Sun, August 9, 8:00 to 9:00am, TBA

Abstract

Scholars have shown that information and communication technologies (ICTs) have increased the frequency of social and labor protests, even as they pose challenges to the long-term collective organization required for sustained, high-risk action. Yet less attention has been paid to the heterogeneous nature of these effects: do ICTs shape labor unrest differently across industries, and if so, how? In this paper, I adopt a mixed-methods approach to this question using data from Brazil. Through time series regression, I show that the period of rapid diffusion of ICTs in Brazil between 2012 and 2014 saw a sharp and durable increase in strike frequency—one that cannot be attributed to other economic, political or organizational changes, constituting a structural break.
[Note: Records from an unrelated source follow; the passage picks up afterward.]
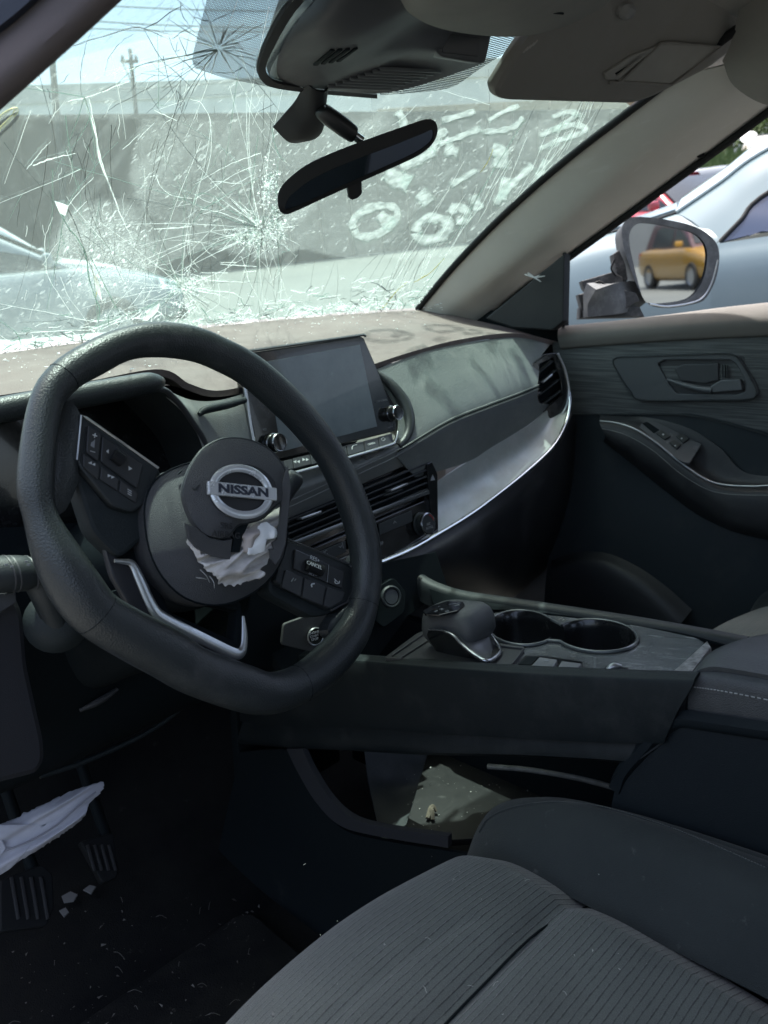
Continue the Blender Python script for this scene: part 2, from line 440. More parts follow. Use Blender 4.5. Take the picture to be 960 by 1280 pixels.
def smear(m):
    nt = m.node_tree; N = nt.nodes; L = nt.links; o = N['Material Output']; s = o.inputs[0].links[0].from_socket
    tc = N.new('ShaderNodeTexCoord'); n = N.new('ShaderNodeTexNoise'); n.inputs['Scale'].default_value = 60; n.inputs['Detail'].default_value = 5; L.new(tc.outputs['Object'], n.inputs[0])
    r = N.new('ShaderNodeMapRange'); r.inputs[1].default_value = .36; r.inputs[2].default_value = .62; r.inputs[3].default_value = .35; r.inputs[4].default_value = .88; L.new(n.outputs[0], r.inputs[0])
    t = N.new('ShaderNodeBsdfTransparent'); t.inputs[0].default_value = (.9, .97, .94, 1); at = N.new('ShaderNodeAttribute'); at.attribute_name = 'cover'; mu = N.new('ShaderNodeMath'); mu.operation = 'MULTIPLY'; L.new(r.outputs[0], mu.inputs[0]); L.new(at.outputs['Fac'], mu.inputs[1]); x = N.new('ShaderNodeMixShader'); L.new(mu.outputs[0], x.inputs[0]); L.new(t.outputs[0], x.inputs[1]); L.new(s, x.inputs[2]); L.new(x.outputs[0], o.inputs[0])
smear(M_chalk)

def dirt_veil_at(px, py):
    """how thick the road film lies on the pane (traced film edge and wiper arcs), plus a veil for sky haze at the top"""
    def inside(poly):
        c = False; j = len(poly)-1
        for i in range(len(poly)):
            (x1, y1), (x2, y2) = poly[i], poly[j]
            if (y1 > py) != (y2 > py) and px < (x2-x1)*(py-y1)/(y2-y1)+x1: c = not c
            j = i
        return c
    v = .25
    if inside([(176, 150), (330, 149), (800, 150), (735, 205), (660, 262), (600, 318), (500, 324), (468, 318), (440, 323), (408, 319), (385, 312), (360, 314), (340, 325), (300, 318), (262, 310), (205, 330), (190, 290), (160, 220)]): v = 1.0
    e = math.hypot((px-135)/75, (py-318)/72)
    if e < 1: v = max(v, 2.6*(1-e*e)**.6)
    if py > 300 and px < 240: v = max(v, .25+.8*min(1, (py-300)/60)*min(1, (240-px)/80))
    if py < 150: v = .7  # denser veil here puts the pale sky haze into the film
    return v
windshield = thing('windshield', V(0, .70, 1.13), 'shattered front windscreen covered in cracks, road film and white paint marks', 'windscreen')
NU, NV = 220, 150
gv, gf, gd = [], [], []
for j in range(NV+1):
    for i in range(NU+1):
        p = glass(-1+2*i/NU, j/NV); gv.append(p)
        q = p-CAM; z = max(q.dot(cf), .05)
        gd.append(dirt_veil_at(480+FPX*q.dot(cr)/z, 640-FPX*q.dot(cu)/z))
for j in range(NV):
    for i in range(NU): gf.append((j*(NU+1)+i, j*(NU+1)+i+1, (j+1)*(NU+1)+i+1, (j+1)*(NU+1)+i))
gme = mesh(gv, gf, 60)
a_ = gme.attributes.new('dirt_veil', 'FLOAT', 'POINT'); a_.data.foreach_set('value', gd)
link('glass_pane', gme, M_glass, windshield)

# ---- cracks traced from the photograph; (width mm, tone, points)
CR = [
 ('w', 1.2, [(104, 119), (118, 165), (124, 200), (140, 240), (150, 268), (165, 298)]), ('w', .9, [(110, 122), (120, 170), (127, 205), (142, 245)]),
 ('d', .7, [(114, 30), (103, 65), (99, 95), (101, 118)]), ('w', .9, [(90, 55), (115, 47), (168, 32), (187, 37), (215, 48)]),
 ('w', .8, [(130, 92), (165, 84), (205, 74), (240, 66)]), ('w', .9, [(83, 125), (110, 118), (160, 100)]), ('d', .5, [(130, 92), (134, 72), (150, 50), (165, 40)]),
 ('d', .8, [(126, 145), (140, 132), (168, 117), (215, 90), (238, 80)]), ('d', .6, [(115, 118), (150, 100), (200, 82), (240, 70)]),
 ('d', .7, [(182, 140), (205, 118), (240, 84)]), ('d', .6, [(202, 108), (228, 88), (245, 75)]), ('d', .8, [(228, 140), (240, 112), (263, 75)]),
 ('d', .9, [(225, 0), (226, 15), (236, 30)]), ('d', .8, [(237, 31), (214, 46)]), ('d', .8, [(221, 50), (219, 62), (224, 60)]), ('d', .6, [(248, 0), (236, 40), (226, 90), (223, 115), (227, 130), (225, 143)]),
 ('d', 1.0, [(218, 111), (225, 118), (229, 128), (226, 138)]), ('w', .8, [(192, 136), (220, 149)]), ('d', .6, [(225, 143), (205, 175), (195, 190)]),
 ('w', .7, [(237, 122), (251, 128), (262, 150), (263, 190), (257, 215)]), ('d', .6, [(263, 190), (253, 213), (245, 222)]),
 ('w', 1.0, [(40, 205), (65, 196), (93, 190)]), ('d', .7, [(3, 175), (20, 198), (32, 210), (68, 256)]), ('w', .8, [(32, 210), (48, 190), (62, 175)]), ('d', .6, [(93, 190), (80, 215), (70, 252)]),
 ('w', .8, [(84, 256), (100, 236), (116, 220)]), ('w', .7, [(90, 267), (108, 250)]), ('g', 1.6, [(74, 265), (84, 282), (98, 300), (107, 320), (110, 345), (118, 370), (124, 385), (122, 402)]),
 ('d', .7, [(78, 271), (92, 296), (106, 318), (120, 350), (140, 375), (157, 402)]), ('g', 1.3, [(113, 320), (125, 345), (140, 375), (150, 392)]),
 ('d', .7, [(118, 230), (113, 280), (110, 310), (113, 320)]), ('d', .7, [(122, 260), (130, 290), (140, 322), (150, 345), (160, 365), (167, 382)]), ('d', .6, [(143, 280), (142, 318)]), ('d', .6, [(124, 240), (125, 288)]),
 ('d', .6, [(72, 280), (68, 305)]), ('w', .6, [(55, 330), (62, 350), (75, 370), (92, 395), (115, 412)]), ('w', .6, [(75, 345), (85, 370), (100, 390), (112, 408)]), ('w', .5, [(65, 270), (55, 300), (57, 335)]),
 ('w', 1.0, [(20, 416), (50, 414), (80, 412), (110, 412)]), ('g', 1.2, [(0, 400), (20, 416), (26, 430)]), ('w', .8, [(0, 418), (15, 430), (25, 442)]), ('w', .9, [(26, 432), (24, 443)]),
 ('w', .9, [(110, 412), (130, 405), (152, 395)]), ('g', 1.6, [(112, 410), (135, 400), (165, 390), (198, 376)]), ('w', .8, [(118, 415), (140, 404), (160, 398)]), ('g', 1.4, [(198, 376), (186, 386), (177, 400)]),
 ('w', .8, [(186, 220), (194, 219), (200, 232), (215, 243), (240, 247)]), ('w', 1.1, [(192, 285), (215, 284), (239, 282)]), ('w', .6, [(180, 323), (200, 315), (239, 298)]), ('w', .6, [(180, 331), (205, 318), (239, 303)]),
 ('d', .7, [(238, 222), (240, 260), (241, 300), (239, 330), (240, 356)]), ('w', .7, [(209, 318), (217, 338), (228, 342), (238, 332)]), ('g', .9, [(240, 258), (250, 240), (280, 250)]),
 ('w', .7, [(242, 242), (262, 252), (268, 245), (280, 262)]), ('d', .6, [(240, 230), (253, 224), (280, 240)]), ('w', .8, [(250, 260), (272, 264), (290, 270), (310, 278)]), ('d', .8, [(280, 250), (265, 275)]),
 ('g', 1.0, [(240, 278), (255, 260), (275, 248), (300, 232), (322, 222)]), ('w', .8, [(283, 243), (300, 258), (316, 270)]), ('w', .7, [(298, 250), (310, 262), (318, 268)]), ('w', .6, [(288, 232), (320, 215)]),
 ('w', .6, [(243, 248), (290, 218), (322, 205)]), ('w', .6, [(240, 230), (285, 205), (325, 190)]),
 ('d', 1.0, [(326, 215), (328, 245), (326, 300), (323, 330), (315, 360), (305, 382), (290, 400)]), ('d', .7, [(330, 110), (328, 150), (328, 200), (326, 215)]), ('d', .8, [(337, 112), (338, 150), (333, 185), (326, 212)]),
 ('g', 1.0, [(340, 160), (343, 180), (350, 195), (356, 200)]), ('d', .9, [(355, 305), (350, 340), (346, 365), (340, 390), (335, 405)]), ('d', .6, [(343, 310), (336, 345), (330, 372), (322, 400)]), ('d', .6, [(332, 330), (325, 370), (318, 395)]),
 ('w', 1.0, [(275, 329), (300, 331), (320, 332)]), ('w', .9, [(275, 327), (295, 327)]), ('w', .9, [(250, 340), (284, 340)]), ('w', 1.1, [(258, 349), (285, 351), (312, 352)]), ('w', .9, [(245, 359), (270, 363), (290, 365), (303, 373)]),
 ('w', .7, [(240, 375), (262, 377)]), ('d', .6, [(262, 377), (256, 390), (256, 402)]), ('w', 1.0, [(304, 339), (320, 338)]), ('d', .8, [(240, 352), (260, 335), (285, 318)]),
 ('w', .7, [(250, 300), (258, 313), (270, 322)]), ('d', .5, [(294, 360), (262, 378)]),
 ('d', .6, [(374, 302), (372, 320), (368, 333)]), ('d', .6, [(393, 322), (388, 355), (386, 376)]), ('d', .6, [(418, 325), (410, 350), (400, 370)]), ('d', .7, [(421, 328), (422, 352), (420, 375)]),
 ('d', .7, [(518, 268), (500, 290), (480, 310), (455, 335), (440, 355), (438, 376)]), ('d', .6, [(500, 285), (478, 320), (460, 350), (445, 368)]), ('d', .8, [(520, 262), (498, 305), (482, 335), (470, 358), (468, 380)]),
 ('w', .6, [(562, 235), (540, 265), (515, 300), (495, 335)]), ('d', .8, [(506, 318), (495, 340), (488, 355), (486, 378)]), ('d', .9, [(545, 303), (528, 325), (520, 340), (512, 368)]), ('w', .6, [(580, 200), (555, 245), (530, 290), (505, 330), (485, 365)]),
 ('g', 1.0, [(655, 150), (630, 190), (600, 240), (570, 290), (545, 320)]), ('d', .8, [(670, 130), (655, 160), (640, 190), (620, 225)]), ('d', .7, [(620, 225), (600, 255), (575, 285)]), ('w', .8, [(640, 195), (605, 250), (575, 290), (550, 330)]),
 ('d', .7, [(700, 165), (680, 205), (655, 235), (625, 275), (590, 310), (560, 345), (540, 370)]), ('w', .7, [(725, 150), (700, 185), (665, 225), (630, 268)]), ('d', .6, [(745, 135), (725, 165), (700, 195)]),
 ('d', .6, [(610, 85), (611, 115), (612, 140)]), ('w', .5, [(545, 110), (580, 120), (612, 130)]), ('w', .6, [(520, 130), (505, 145), (490, 155)]), ('d', .5, [(560, 100), (550, 112)]),
 ('w', .8, [(455, 352), (475, 348), (490, 344)]), ('w', 1.0, [(400, 372), (425, 368)]), ('g', 1.2, [(555, 320), (540, 345), (525, 365), (512, 380)]), ('y', 1.6, [(555, 322), (540, 338), (525, 348), (517, 352)]),
 ('y', 1.5, [(508, 352), (497, 362), (488, 372), (480, 382), (470, 386)]), ('d', 1.0, [(510, 352), (500, 364), (490, 374)]), ('y', 1.2, [(117, 342), (121, 355), (119, 370)]), ('y', 1.0, [(616, 185), (610, 200), (600, 215)]),
 ('w', .7, [(690, 205), (668, 235), (640, 265)]), ('d', .5, [(600, 285), (575, 315), (555, 345)]), ('d', .5, [(640, 235), (610, 275), (580, 310)]),
]
def crack_on(pts, wid, o=.0016):
    P = [gp(a, b, o) for a, b in pts]; n = max(4, min(18, len(pts)*4))
    P = cr_pts(P, n)
    rng = random.Random(int(pts[0][0]*31+pts[0][1]))
    P = [p + V(rng.uniform(-1, 1), rng.uniform(-1, 1), rng.uniform(-1, 1))*.00045 if 0 < i < len(P)-1 else p for i, p in enumerate(P)]
    r = [wid*.0005*(.6+.4*math.sin(math.pi*min(1, (i+.6)/(len(P)))))*rng.uniform(.6, 1.25) for i in range(len(P))]
    return tube_mesh(P, r, 4)
TONE = {'w': M_crackw, 'd': M_crackd, 'g': M_crackg, 'y': M_yel}
for t, wd, pts in CR:
    v, f = crack_on(pts, wd*(.7 if t == 'd' else 1.15)); link('crack', mesh(v, f, 60), TONE[t], windshield)
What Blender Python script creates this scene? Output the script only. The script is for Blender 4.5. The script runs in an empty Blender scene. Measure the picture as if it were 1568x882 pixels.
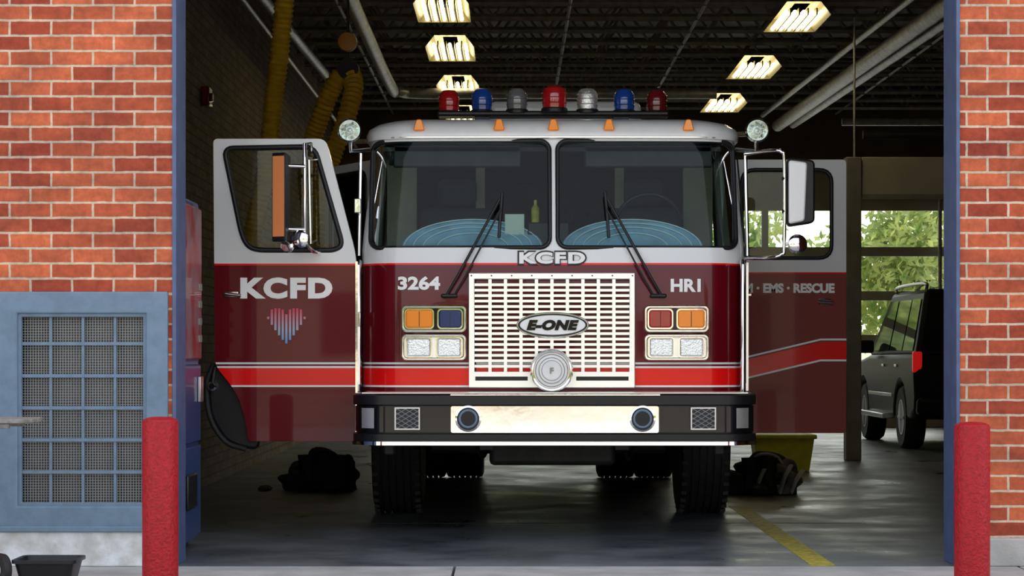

Also reinforcing findings in the available literature, the effects were far more pronounced and lasting for (lower-risk) strikes over employment violations than for (higher-risk) strikes seeking better contracts. However, these impacts varied substantially across industries. To examine this heterogeneity, I develop a hypothesis grounded on in-depth interviews with workers who participated in strikes in some of the industries with highest rises in strikes since 2013, then test the generalizability of these hypotheses through statistical data. Overall, my findings indicate that digital technologies amplified strike activity most strongly in industries where major employers rely on employees spread across small and dispersed workplaces, as it substantially reduced communication barriers between these workers. These results highlight the contextual nature of ICTs’ impact on labor unrest: their effects depend both on type of grievance and structural features of each industry.